The thing that’s eating at me is what I heard my daughter saying over the monitor as she was getting ready for bed in her room. Well, it actually started a bit before that, when she came home from the neighbor’s house to the sound of her baby brother crying (again) at bedtime (again) over his monitor (again). First, she sort of retreated to a corner behind the Christmas gifts. I am sure this is because I get so short with everyone when the baby’s crying. She didn’t want to deal with That Version of Mom. But as all kids her age seem to do, she also just couldn’t seem to resist the temptation to poke the rattlesnake with a stick. “Mom,” she said. “I have to tell you that I’m always hungry right now.” Ye Olde Bedtime Procrastination trick. So original.

“Sorry for you,” I said. “But we don’t eat at bedtime, and it’s time for bed.” I told her to get going upstairs and get ready for bed, and she snapped something snotty back at me. I think it was “FINE” or “WHATEVER” or something equally ‘tweenish. At any rate, it cost her a piece of our usual bedtime routine.

“No book tonight,” I answered. She knows this means she’s crossing the line. She turned on the ball of her foot, nose up in the air, and started stomping theatrically away from me. “No story either,” I then added. “You need to change your attitude before you lose songs.”

Yes, I know: We have an elaborate bedtime routine. It consists of all sorts of rituals that must occur in exactly the same order each night. Potty. Toothbrushing. Flossing. Mouthwashing. Jammies. Book. Prayers. Spoken-word improv performance by Mom or Dad. Songs. It seems like a lot, but it does the trick for us, and I totally enjoy that quality time we get together at the end of the day. Parents out there, I know you’re feeling me on this one, right?

Anyway, as she was upstairs putting on her jammies, I heard her say that she wishes she had a different mom. That she doesn’t get any time with her mom, “not one speck.” She started whimpering, “I love my baby brother! He just gets all of her time. I will go away and never see her again, and she won’t even miss me!” Poke a butter knife in your heart and turn it five times to get the full effect of how this made me feel. Because I totally miss my time alone with my daughter. I miss having quality time with her at all. Particularly with my husband gone, she has gotten the bottom of the barrel in that department. It flat out sucks.
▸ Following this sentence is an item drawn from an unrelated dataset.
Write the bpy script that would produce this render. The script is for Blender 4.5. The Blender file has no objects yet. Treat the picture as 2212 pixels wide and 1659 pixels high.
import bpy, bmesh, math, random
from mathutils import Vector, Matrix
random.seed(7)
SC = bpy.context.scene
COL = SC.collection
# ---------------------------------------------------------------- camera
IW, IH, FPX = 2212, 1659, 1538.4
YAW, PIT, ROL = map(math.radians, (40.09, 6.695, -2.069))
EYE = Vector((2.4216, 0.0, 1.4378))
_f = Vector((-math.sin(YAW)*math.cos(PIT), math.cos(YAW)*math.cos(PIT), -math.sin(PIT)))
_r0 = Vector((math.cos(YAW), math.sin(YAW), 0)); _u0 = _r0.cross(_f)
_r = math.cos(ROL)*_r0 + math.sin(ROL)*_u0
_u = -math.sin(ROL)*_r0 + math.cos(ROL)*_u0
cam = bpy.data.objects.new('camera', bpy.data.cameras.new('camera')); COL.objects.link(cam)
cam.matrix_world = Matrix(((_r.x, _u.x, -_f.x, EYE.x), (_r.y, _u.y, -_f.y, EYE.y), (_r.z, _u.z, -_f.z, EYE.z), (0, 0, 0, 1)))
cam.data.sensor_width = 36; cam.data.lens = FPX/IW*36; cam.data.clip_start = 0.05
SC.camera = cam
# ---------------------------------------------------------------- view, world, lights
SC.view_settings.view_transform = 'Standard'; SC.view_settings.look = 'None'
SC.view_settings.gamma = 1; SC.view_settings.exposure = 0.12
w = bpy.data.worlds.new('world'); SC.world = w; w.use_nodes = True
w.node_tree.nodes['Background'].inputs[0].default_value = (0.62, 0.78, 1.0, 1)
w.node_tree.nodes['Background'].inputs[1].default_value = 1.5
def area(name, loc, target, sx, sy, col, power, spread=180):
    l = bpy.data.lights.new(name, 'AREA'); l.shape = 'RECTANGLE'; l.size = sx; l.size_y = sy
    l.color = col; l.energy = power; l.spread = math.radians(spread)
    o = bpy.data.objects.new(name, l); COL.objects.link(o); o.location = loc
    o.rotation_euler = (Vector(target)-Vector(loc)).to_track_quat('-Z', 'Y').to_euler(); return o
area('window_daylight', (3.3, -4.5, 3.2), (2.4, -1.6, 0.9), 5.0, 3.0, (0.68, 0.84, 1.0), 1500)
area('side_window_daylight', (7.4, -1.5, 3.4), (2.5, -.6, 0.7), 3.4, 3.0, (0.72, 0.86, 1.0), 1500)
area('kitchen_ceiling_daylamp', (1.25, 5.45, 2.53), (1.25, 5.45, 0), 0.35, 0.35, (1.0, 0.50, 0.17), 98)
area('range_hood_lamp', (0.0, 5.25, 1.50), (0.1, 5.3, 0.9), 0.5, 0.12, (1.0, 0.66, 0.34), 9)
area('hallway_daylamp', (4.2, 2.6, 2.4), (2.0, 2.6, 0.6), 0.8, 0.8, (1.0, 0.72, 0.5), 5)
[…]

When I went upstairs, I asked her if I’d correctly heard her say she didn’t want me to be her mom anymore. She said, “Yup” and when I nodded, she said, “But I was saying it because I feel like you don’t have time for me anymore. I feel like you’re always taking care of the baby, and I don’t even have a mom anymore.” I pointed out that we always had good time together at bedtime, and she retorted, “Yeah, but that’s the only good time I really get with you.” She’s right. Her eyes were full of held-back tears, which started spilling down her nose as she tried to raise her quivering chin in a show of fortitude. What could I do, but scoop her close in my arms and hold her tightly in the bed.

“I’m sorry,” I said. “It must feel terrible to feel like that. You are so important to me, and I’m sorry that this hard time is going on for so long.” Words don’t go very far with a kid her age, though. I know I have to carve out better time for her. I know that my world needs to quit revolving around the baby’s sleeping skills, or lack thereof. Which makes me all that much more obsessed with getting him to sleep better. For the love of all that’s holy, can this baby please learn to nap alone?

It’s amazing, how my daughter asked me today to explain what “below zero” means as well as asked me who made God. These are high-minded questions for a kid her age, and they bend my brain into a pretzel. As complicated and layered as she can be, nothing she says or asks fazes me quite as much as this recurring theme of Not Enough Time with Mom. How the hell did Mrs. Walton do it? Pleeeaaaze, Mr. Walton, come home!